An augmented free-interface-based modal substructuring for nonlinear structural dynamics including interface reduction

This work proposes two novel aspects for modal substructuring of geometrical nonlinear structural dynamics. Firstly, we present a non-intrusive model order reduction technique for substructures using an augmented free-interface method with residual flexibility attachment modes. Non-intrusive model reduction methods are beneficial, because they do not require to access substructures' closed form equations of motion while building nonlinear reduced models. Therefore, they can be easily combined with commercial finite element packages. Generally, the interface of substructures can contain many degrees-of-freedom leading to reduced order models, which are still computationally expensive.

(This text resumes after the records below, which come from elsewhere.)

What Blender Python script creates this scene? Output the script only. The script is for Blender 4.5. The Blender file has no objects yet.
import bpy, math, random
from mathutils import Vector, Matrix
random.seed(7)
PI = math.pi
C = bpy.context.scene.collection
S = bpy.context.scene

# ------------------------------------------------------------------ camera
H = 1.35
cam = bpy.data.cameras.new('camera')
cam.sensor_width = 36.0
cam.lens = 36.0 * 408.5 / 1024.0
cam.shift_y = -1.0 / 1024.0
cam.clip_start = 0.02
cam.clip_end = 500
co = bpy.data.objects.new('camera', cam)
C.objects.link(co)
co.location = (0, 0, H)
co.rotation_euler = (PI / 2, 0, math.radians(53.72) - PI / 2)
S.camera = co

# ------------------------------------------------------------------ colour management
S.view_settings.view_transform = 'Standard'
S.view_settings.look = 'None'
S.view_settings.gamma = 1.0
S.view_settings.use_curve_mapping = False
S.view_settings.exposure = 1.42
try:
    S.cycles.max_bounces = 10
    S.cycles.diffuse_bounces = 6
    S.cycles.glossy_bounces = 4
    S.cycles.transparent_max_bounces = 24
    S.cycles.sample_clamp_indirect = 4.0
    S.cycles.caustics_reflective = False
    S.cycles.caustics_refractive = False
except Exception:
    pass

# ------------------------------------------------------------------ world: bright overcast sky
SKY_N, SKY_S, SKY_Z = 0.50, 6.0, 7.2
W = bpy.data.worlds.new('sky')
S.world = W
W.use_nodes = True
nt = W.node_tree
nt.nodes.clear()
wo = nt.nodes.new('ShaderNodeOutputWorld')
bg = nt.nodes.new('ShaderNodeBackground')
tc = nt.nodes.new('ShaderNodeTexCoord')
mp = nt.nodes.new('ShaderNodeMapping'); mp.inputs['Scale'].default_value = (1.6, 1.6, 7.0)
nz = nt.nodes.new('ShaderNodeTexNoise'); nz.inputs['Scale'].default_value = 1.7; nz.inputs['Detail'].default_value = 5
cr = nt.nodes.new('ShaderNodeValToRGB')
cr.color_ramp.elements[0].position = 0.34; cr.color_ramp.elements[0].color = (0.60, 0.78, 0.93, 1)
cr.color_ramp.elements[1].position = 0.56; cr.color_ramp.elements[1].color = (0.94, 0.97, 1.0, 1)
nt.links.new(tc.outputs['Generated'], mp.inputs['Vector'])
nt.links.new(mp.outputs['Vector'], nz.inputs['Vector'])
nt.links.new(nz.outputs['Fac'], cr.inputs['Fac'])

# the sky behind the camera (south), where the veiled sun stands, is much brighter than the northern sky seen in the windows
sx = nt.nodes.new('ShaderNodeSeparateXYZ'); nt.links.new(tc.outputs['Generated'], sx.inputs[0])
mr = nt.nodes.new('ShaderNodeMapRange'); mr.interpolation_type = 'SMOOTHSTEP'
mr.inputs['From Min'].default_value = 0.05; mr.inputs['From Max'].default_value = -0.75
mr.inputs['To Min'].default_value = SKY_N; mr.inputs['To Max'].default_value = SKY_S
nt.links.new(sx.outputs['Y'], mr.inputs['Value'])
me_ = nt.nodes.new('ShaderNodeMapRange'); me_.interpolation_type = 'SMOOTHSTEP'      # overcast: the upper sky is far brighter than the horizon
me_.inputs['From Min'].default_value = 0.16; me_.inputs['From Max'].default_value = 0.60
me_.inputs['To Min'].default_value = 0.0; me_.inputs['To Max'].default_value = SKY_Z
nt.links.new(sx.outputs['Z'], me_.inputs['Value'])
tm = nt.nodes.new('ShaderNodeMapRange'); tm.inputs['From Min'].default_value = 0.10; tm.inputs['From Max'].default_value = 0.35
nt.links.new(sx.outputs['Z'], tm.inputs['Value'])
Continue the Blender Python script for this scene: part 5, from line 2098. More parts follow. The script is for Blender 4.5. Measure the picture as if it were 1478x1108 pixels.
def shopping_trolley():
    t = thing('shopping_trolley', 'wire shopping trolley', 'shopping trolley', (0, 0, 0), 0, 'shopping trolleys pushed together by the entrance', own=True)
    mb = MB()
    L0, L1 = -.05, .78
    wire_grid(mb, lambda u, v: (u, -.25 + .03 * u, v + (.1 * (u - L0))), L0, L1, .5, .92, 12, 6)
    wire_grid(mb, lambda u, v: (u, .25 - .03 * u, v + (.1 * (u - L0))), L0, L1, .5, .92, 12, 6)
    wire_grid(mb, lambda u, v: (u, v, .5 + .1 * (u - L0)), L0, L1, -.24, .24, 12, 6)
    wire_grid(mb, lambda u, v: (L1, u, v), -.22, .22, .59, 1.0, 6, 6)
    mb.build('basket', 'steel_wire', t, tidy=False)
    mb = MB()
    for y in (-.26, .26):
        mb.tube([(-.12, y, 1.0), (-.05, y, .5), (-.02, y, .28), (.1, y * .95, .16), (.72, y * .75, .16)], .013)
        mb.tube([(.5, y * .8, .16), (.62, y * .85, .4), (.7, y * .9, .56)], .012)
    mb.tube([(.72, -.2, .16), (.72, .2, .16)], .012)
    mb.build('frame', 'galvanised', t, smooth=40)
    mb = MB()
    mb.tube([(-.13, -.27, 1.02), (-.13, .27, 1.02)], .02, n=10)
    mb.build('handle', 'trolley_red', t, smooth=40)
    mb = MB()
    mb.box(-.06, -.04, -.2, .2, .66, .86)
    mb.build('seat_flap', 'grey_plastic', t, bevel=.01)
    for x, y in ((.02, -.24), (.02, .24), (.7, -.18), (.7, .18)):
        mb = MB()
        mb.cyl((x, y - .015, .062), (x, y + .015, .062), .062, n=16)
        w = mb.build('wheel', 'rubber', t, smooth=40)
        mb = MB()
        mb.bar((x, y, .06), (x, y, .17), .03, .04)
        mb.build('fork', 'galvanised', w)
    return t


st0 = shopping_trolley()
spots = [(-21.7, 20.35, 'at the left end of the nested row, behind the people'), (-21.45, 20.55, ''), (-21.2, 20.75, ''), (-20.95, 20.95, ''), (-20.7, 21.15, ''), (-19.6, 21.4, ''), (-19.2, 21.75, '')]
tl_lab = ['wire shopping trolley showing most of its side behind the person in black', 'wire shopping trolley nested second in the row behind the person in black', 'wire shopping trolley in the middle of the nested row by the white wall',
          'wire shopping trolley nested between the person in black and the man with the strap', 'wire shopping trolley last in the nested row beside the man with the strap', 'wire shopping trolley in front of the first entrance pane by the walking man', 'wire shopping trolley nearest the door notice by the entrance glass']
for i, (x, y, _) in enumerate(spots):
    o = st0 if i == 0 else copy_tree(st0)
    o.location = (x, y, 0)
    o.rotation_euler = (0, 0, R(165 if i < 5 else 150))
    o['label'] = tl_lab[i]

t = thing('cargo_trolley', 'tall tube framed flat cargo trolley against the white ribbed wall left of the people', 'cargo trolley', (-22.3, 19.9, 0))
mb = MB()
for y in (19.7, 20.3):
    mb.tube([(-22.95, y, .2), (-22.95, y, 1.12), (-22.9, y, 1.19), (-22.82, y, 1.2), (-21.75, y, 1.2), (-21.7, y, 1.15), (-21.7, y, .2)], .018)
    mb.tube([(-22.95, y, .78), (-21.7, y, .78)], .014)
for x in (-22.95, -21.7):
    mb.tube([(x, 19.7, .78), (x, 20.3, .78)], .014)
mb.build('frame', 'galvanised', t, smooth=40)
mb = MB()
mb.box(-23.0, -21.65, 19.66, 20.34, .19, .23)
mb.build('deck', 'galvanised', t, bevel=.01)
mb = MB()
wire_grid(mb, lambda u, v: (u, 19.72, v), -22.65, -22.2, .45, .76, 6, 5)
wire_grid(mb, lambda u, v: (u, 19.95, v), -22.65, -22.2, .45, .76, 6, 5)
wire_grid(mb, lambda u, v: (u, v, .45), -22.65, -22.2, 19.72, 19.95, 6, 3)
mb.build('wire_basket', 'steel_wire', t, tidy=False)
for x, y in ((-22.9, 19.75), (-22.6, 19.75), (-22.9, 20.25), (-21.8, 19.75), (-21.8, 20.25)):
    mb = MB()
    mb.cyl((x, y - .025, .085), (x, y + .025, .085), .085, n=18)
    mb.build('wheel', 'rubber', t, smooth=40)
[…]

As a second novel point, the nonlinear reduced models of substructures are developed when the augmented free-interface-based method is combined with three interface reduction techniques (one system-level and two local-level), which so far have only been used with the fixed-interface method of Hurty/Craig-Bampton. The proposed methods are compared in terms of accuracy and computational efficiency with the two existing non-intrusive-based modal substructuring methods: nonlinear free-interface and nonlinear Hurty/Craig-Bampton methods. The performance of the improved free-interface method is examined on two different geometrically nonlinear structures by applying random pressure on them and comparing displacement spectral densities. The dynamic results show a remarkable improvement of accuracy compared to the nonlinear free-interface method and a slightly improved accuracy compared to the nonlinear Hurty/Craig-Bampton method. This improvement is achieved while the online computational costs are not increased significantly.